### PROVIDED MATERIAL

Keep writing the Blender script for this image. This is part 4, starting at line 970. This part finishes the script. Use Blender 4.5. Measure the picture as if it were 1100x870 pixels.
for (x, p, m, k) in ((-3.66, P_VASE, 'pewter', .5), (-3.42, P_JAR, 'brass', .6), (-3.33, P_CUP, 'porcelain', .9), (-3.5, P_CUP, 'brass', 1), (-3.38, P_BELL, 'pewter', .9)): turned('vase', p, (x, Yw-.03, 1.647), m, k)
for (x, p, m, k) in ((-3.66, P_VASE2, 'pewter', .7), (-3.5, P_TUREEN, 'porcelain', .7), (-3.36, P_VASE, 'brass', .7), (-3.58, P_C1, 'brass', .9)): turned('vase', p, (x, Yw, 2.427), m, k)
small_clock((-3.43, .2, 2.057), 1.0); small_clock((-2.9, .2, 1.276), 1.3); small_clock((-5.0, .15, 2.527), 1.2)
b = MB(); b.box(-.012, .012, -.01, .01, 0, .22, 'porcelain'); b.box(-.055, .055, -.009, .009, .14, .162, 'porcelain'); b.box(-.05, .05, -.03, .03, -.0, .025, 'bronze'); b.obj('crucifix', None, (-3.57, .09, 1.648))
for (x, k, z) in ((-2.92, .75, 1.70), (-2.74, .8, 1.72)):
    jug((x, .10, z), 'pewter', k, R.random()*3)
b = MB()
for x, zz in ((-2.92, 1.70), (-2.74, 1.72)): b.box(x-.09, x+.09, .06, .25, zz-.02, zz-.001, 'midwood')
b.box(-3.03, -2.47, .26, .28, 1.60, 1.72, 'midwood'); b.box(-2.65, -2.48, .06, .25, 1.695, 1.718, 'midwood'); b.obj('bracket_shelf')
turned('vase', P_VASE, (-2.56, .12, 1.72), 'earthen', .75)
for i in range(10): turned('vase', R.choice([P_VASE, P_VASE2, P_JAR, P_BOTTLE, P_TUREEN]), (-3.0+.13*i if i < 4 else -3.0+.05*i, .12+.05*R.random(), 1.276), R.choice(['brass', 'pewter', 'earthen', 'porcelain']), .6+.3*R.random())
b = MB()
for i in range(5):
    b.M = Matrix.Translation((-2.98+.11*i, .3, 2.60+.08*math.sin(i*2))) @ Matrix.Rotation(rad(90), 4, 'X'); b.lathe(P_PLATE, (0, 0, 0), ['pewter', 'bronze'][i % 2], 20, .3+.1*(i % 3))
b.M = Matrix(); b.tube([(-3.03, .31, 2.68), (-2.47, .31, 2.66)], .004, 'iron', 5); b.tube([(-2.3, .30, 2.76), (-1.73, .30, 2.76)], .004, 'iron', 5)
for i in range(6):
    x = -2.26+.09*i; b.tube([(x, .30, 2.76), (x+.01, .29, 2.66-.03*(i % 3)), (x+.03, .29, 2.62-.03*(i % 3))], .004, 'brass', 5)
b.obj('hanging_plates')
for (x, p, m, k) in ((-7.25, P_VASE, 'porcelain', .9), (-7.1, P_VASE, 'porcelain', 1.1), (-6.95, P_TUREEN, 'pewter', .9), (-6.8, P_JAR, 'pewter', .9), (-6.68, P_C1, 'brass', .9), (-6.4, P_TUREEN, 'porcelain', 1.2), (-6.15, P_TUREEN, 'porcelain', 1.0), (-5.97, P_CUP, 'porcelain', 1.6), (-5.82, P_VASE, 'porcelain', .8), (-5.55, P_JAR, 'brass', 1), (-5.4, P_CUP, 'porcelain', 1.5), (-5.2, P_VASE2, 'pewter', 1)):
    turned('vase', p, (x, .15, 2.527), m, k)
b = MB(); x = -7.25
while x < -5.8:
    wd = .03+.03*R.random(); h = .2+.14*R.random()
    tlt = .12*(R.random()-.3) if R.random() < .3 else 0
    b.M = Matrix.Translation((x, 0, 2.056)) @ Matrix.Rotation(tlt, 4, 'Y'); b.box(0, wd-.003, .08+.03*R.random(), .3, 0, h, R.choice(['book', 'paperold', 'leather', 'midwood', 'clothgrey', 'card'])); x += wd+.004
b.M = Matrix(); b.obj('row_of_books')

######

**EXERCISE**
Write the listing out again, exactly as it reads.

**RESPONSE TO THE EXERCISE**
Keep writing the Blender script for this image. This is part 4, starting at line 970. This part finishes the script. Use Blender 4.5. Measure the picture as if it were 1100x870 pixels.
for (x, p, m, k) in ((-3.66, P_VASE, 'pewter', .5), (-3.42, P_JAR, 'brass', .6), (-3.33, P_CUP, 'porcelain', .9), (-3.5, P_CUP, 'brass', 1), (-3.38, P_BELL, 'pewter', .9)): turned('vase', p, (x, Yw-.03, 1.647), m, k)
for (x, p, m, k) in ((-3.66, P_VASE2, 'pewter', .7), (-3.5, P_TUREEN, 'porcelain', .7), (-3.36, P_VASE, 'brass', .7), (-3.58, P_C1, 'brass', .9)): turned('vase', p, (x, Yw, 2.427), m, k)
small_clock((-3.43, .2, 2.057), 1.0); small_clock((-2.9, .2, 1.276), 1.3); small_clock((-5.0, .15, 2.527), 1.2)
b = MB(); b.box(-.012, .012, -.01, .01, 0, .22, 'porcelain'); b.box(-.055, .055, -.009, .009, .14, .162, 'porcelain'); b.box(-.05, .05, -.03, .03, -.0, .025, 'bronze'); b.obj('crucifix', None, (-3.57, .09, 1.648))
for (x, k, z) in ((-2.92, .75, 1.70), (-2.74, .8, 1.72)):
    jug((x, .10, z), 'pewter', k, R.random()*3)
b = MB()
for x, zz in ((-2.92, 1.70), (-2.74, 1.72)): b.box(x-.09, x+.09, .06, .25, zz-.02, zz-.001, 'midwood')
b.box(-3.03, -2.47, .26, .28, 1.60, 1.72, 'midwood'); b.box(-2.65, -2.48, .06, .25, 1.695, 1.718, 'midwood'); b.obj('bracket_shelf')
turned('vase', P_VASE, (-2.56, .12, 1.72), 'earthen', .75)
for i in range(10): turned('vase', R.choice([P_VASE, P_VASE2, P_JAR, P_BOTTLE, P_TUREEN]), (-3.0+.13*i if i < 4 else -3.0+.05*i, .12+.05*R.random(), 1.276), R.choice(['brass', 'pewter', 'earthen', 'porcelain']), .6+.3*R.random())
b = MB()
for i in range(5):
    b.M = Matrix.Translation((-2.98+.11*i, .3, 2.60+.08*math.sin(i*2))) @ Matrix.Rotation(rad(90), 4, 'X'); b.lathe(P_PLATE, (0, 0, 0), ['pewter', 'bronze'][i % 2], 20, .3+.1*(i % 3))
b.M = Matrix(); b.tube([(-3.03, .31, 2.68), (-2.47, .31, 2.66)], .004, 'iron', 5); b.tube([(-2.3, .30, 2.76), (-1.73, .30, 2.76)], .004, 'iron', 5)
for i in range(6):
    x = -2.26+.09*i; b.tube([(x, .30, 2.76), (x+.01, .29, 2.66-.03*(i % 3)), (x+.03, .29, 2.62-.03*(i % 3))], .004, 'brass', 5)
b.obj('hanging_plates')
for (x, p, m, k) in ((-7.25, P_VASE, 'porcelain', .9), (-7.1, P_VASE, 'porcelain', 1.1), (-6.95, P_TUREEN, 'pewter', .9), (-6.8, P_JAR, 'pewter', .9), (-6.68, P_C1, 'brass', .9), (-6.4, P_TUREEN, 'porcelain', 1.2), (-6.15, P_TUREEN, 'porcelain', 1.0), (-5.97, P_CUP, 'porcelain', 1.6), (-5.82, P_VASE, 'porcelain', .8), (-5.55, P_JAR, 'brass', 1), (-5.4, P_CUP, 'porcelain', 1.5), (-5.2, P_VASE2, 'pewter', 1)):
    turned('vase', p, (x, .15, 2.527), m, k)
b = MB(); x = -7.25
while x < -5.8:
    wd = .03+.03*R.random(); h = .2+.14*R.random()
    tlt = .12*(R.random()-.3) if R.random() < .3 else 0
    b.M = Matrix.Translation((x, 0, 2.056)) @ Matrix.Rotation(tlt, 4, 'Y'); b.box(0, wd-.003, .08+.03*R.random(), .3, 0, h, R.choice(['book', 'paperold', 'leather', 'midwood', 'clothgrey', 'card'])); x += wd+.004
b.M = Matrix(); b.obj('row_of_books')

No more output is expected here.